An inscription carved above the gatehouse of Tolquhon Castle spells it out in plain Scots: "AL THIS WARKE EXCEP THE AULD TOWR WAS BEGUN BE WILLIAM FORBES 15 APRIL 1584 AND ENDIT BE HIM 20 OCTOBER 1589." Five years and six months, start to finish, and William Forbes wanted you to know it. In a landscape of fortified tower houses and thick-walled keeps, the 7th Laird of Tolquhon built something different -- a castle designed not to repel enemies but to impress guests. The result has been called the most characteristic chateau of the Scots Renaissance.
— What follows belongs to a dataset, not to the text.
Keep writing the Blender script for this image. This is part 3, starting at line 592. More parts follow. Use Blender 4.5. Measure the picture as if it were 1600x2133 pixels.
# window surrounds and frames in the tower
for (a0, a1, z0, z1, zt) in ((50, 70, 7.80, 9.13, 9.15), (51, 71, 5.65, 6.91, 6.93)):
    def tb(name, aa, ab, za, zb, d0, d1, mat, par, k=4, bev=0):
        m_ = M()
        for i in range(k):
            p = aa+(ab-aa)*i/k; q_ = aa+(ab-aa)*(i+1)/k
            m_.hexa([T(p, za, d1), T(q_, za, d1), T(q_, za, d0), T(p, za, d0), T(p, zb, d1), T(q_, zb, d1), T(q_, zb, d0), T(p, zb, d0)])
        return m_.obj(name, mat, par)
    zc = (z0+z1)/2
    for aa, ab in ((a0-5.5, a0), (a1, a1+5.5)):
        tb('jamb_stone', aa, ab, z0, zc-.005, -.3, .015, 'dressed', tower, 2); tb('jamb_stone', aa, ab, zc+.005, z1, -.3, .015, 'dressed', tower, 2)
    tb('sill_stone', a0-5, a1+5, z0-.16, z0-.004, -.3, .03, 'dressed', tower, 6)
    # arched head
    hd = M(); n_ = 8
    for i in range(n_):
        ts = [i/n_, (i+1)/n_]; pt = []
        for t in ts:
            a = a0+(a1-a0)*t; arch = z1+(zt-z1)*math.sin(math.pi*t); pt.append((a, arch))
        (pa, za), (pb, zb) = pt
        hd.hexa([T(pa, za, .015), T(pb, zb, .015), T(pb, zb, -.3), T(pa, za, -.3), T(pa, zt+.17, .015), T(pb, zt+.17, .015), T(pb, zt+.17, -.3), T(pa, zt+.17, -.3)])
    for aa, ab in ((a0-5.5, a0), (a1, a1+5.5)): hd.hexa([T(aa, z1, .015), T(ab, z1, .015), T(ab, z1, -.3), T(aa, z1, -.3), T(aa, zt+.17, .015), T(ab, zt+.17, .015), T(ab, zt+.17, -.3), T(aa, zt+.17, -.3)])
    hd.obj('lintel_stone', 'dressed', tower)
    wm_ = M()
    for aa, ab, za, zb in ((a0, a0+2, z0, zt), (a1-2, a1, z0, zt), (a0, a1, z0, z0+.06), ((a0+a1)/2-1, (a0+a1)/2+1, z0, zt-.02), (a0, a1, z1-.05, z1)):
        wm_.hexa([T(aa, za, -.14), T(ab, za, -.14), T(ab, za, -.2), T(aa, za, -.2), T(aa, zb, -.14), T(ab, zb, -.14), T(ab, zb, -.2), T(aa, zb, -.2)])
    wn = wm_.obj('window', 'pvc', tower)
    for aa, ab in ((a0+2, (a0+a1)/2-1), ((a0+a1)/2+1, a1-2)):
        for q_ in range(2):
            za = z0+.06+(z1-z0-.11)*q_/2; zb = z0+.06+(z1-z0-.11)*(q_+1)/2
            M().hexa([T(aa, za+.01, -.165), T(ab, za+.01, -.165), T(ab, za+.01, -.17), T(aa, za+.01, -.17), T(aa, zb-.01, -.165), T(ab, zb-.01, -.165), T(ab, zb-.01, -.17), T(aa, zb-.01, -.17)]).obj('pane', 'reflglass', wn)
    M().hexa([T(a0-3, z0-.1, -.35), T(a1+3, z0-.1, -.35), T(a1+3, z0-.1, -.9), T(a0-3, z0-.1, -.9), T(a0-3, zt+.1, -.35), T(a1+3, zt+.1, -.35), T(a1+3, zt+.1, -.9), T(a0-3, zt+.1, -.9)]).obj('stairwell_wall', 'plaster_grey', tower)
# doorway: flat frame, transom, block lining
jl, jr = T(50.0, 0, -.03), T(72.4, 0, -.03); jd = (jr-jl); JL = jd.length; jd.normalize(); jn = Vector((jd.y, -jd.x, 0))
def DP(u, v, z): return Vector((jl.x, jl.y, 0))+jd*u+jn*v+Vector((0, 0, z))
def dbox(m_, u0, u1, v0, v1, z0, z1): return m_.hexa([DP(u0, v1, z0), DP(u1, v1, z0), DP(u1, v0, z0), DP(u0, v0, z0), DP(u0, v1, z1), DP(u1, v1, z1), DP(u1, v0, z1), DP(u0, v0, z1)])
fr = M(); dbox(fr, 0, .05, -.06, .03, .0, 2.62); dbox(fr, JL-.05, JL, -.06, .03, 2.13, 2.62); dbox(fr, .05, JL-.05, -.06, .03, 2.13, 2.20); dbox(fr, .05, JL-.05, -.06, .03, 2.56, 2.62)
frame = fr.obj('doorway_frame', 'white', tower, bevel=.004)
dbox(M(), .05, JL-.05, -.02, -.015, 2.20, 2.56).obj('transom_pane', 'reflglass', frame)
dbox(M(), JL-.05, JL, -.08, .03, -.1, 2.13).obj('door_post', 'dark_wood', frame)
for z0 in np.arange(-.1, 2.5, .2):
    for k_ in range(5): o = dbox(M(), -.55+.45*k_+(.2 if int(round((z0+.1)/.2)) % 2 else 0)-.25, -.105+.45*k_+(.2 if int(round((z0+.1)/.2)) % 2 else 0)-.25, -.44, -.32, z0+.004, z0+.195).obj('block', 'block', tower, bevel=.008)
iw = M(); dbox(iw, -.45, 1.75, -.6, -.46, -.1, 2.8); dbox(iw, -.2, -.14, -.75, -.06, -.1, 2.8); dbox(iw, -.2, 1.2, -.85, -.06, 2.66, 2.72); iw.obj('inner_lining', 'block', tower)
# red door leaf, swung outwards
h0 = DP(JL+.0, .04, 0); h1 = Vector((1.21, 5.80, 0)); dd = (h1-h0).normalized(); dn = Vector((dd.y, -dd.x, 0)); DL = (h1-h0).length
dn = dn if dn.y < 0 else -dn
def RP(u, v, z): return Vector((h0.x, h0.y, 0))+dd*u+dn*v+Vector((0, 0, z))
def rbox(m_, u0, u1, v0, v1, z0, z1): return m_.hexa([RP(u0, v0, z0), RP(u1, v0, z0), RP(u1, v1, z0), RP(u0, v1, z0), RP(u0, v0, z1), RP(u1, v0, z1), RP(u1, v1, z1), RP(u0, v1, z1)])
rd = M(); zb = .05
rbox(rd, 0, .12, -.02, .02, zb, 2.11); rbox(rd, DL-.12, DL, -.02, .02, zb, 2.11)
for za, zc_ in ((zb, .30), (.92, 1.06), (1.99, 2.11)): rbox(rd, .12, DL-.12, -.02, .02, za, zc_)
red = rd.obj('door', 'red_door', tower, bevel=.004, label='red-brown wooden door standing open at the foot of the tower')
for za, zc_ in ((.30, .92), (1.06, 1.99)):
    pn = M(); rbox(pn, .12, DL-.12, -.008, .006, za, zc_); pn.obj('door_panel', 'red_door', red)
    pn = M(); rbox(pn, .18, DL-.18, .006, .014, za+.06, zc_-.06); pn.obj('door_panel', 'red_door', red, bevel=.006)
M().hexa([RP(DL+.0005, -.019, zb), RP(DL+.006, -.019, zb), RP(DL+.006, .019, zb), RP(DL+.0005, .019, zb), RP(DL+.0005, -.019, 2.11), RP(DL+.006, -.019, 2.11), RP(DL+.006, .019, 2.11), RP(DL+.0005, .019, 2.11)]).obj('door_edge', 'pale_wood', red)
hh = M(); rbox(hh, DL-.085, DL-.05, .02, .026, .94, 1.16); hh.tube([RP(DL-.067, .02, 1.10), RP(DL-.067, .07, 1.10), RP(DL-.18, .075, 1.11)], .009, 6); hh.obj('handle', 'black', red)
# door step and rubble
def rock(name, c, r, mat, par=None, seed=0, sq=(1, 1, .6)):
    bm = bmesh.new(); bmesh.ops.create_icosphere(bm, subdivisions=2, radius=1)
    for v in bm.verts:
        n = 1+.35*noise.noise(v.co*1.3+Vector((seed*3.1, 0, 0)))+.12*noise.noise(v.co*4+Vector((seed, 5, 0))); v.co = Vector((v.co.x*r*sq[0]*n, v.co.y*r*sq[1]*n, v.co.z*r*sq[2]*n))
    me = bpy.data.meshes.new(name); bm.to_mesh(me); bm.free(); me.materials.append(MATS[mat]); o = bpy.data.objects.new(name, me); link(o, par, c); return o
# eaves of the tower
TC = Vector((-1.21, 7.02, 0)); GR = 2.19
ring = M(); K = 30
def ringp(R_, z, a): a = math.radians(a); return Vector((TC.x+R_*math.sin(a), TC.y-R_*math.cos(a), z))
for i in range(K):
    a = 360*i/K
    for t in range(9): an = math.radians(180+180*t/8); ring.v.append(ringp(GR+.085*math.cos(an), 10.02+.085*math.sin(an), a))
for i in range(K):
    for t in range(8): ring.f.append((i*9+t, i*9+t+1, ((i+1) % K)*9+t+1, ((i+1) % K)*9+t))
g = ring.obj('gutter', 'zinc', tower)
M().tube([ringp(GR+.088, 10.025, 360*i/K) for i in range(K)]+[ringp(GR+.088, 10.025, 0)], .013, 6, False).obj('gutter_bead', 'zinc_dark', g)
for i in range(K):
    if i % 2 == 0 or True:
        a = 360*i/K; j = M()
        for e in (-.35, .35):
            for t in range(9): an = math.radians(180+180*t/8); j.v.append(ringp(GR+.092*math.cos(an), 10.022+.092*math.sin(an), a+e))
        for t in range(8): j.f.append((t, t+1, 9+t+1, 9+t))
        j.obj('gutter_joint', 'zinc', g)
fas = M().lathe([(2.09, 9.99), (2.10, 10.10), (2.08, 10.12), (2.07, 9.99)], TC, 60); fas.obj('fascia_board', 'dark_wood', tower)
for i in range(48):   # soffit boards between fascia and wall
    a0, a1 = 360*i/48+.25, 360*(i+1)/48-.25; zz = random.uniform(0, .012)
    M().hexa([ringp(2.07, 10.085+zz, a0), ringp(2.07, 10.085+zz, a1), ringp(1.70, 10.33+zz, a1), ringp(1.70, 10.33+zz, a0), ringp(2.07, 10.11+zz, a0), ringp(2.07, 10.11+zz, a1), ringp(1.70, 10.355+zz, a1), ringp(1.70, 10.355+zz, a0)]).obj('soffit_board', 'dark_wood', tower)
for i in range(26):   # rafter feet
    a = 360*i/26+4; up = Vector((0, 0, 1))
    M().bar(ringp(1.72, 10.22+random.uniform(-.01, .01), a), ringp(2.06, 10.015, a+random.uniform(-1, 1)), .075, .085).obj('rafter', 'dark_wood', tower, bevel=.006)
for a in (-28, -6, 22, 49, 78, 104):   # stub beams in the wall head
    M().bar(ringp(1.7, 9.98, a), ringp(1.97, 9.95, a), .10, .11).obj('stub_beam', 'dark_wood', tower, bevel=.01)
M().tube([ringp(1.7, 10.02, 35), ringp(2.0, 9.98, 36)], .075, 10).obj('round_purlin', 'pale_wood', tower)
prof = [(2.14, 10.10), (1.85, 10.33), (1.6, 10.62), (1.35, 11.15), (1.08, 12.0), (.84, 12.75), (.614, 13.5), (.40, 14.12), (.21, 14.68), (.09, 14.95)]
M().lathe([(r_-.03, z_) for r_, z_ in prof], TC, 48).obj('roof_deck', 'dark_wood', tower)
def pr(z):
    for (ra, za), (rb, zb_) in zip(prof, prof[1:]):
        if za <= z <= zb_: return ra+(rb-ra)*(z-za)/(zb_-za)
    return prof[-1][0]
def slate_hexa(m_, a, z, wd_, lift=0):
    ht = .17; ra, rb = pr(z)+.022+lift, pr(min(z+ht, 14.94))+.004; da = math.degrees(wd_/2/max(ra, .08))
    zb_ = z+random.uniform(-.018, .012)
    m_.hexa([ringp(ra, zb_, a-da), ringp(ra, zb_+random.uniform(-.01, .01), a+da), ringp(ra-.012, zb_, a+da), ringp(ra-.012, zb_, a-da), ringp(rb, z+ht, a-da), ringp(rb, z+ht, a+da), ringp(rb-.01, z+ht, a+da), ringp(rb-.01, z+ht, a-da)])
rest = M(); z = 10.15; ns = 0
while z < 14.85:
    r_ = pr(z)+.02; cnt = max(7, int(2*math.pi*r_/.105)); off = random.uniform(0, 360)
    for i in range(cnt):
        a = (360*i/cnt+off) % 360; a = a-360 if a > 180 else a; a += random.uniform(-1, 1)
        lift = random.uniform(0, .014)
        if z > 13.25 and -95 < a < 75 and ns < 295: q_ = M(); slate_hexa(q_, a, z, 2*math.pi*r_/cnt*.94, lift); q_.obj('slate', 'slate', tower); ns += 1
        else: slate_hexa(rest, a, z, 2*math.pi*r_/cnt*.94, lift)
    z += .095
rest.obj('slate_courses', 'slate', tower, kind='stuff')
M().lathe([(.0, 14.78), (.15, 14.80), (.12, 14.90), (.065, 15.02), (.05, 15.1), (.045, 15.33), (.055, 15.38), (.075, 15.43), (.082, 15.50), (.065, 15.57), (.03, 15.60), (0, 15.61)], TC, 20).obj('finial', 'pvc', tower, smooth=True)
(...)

Before William Forbes began his grand project, the site held only Preston's Tower, a medieval keep that still anchors the northeast corner of the ruins. Forbes kept the old tower but wrapped it in something altogether more ambitious: a courtyard castle with an elaborate gatehouse, a first-floor gallery running the length of the west range, and a main hall in the south range reached by a stair from the courtyard below. The architect was Thomas Leper, a mason whose distinctive triple shot-holes flank the main entrance -- decorative more than defensive, a flourish rather than a fortification. Forbes was a collector, a reader, a man of culture in an age when Aberdeenshire lairds were beginning to look beyond warfare toward the arts. Tolquhon was his statement of intent.
The layout reveals priorities. The gallery on the first floor of the west range was not for soldiers but for walking and conversation, in the manner of the great houses of France. The main hall opened onto views of the surrounding countryside. Even the prison, tucked inside the southeast tower, feels like an afterthought -- necessary, perhaps, but not the point. Beyond the main quadrangle lay a walled outer courtyard containing a doocot, a dovecote that would have supplied the table with pigeons and signalled wealth to visitors. Every element of the design communicated status. The stone tile floor of the main hall, fragments of which survive, suggests a level of finish unusual for rural Aberdeenshire.
William Forbes did not stop at the castle. In the nearby kirkyard at Tarves, he erected an elaborate tomb in 1589 to commemorate himself and his wife Elizabeth Gordon -- the same year he completed the castle. Both monuments survive as testaments to a man determined to leave his mark on the landscape. The Forbes family held Tolquhon for generations, but the castle's fortunes eventually declined. By the time Historic Environment Scotland took guardianship of the site, the roofs had long since fallen and the galleries stood open to the Aberdeenshire sky. What remains, however, is remarkably intact in its stonework: walls stand to considerable height, the courtyard plan is clearly legible, and the gatehouse inscription still speaks across four centuries.
Walking through Tolquhon today is less like visiting a castle and more like reading a letter. The proportions of the rooms, the placement of windows for light rather than defence, the decorative carvings that survive on doorways and lintels -- all tell the story of a man who valued beauty and learning in an era when many of his neighbours still lived behind walls designed to withstand siege. The Aberdeenshire countryside around the castle remains farmland, quiet and rolling, much as it would have looked when Forbes surveyed his finished work in October 1589. The castle sits roughly midway between Pitmedden and Tarves, modest in setting but extraordinary in ambition.
Located at 57.35N, 2.21W in rural Aberdeenshire, roughly 1.5 miles northwest of Pitmedden and 2 miles south of Tarves. The ruined castle courtyard is visible from low altitude against the surrounding green farmland. Nearest airport: Aberdeen (EGPD), approximately 15 miles southeast.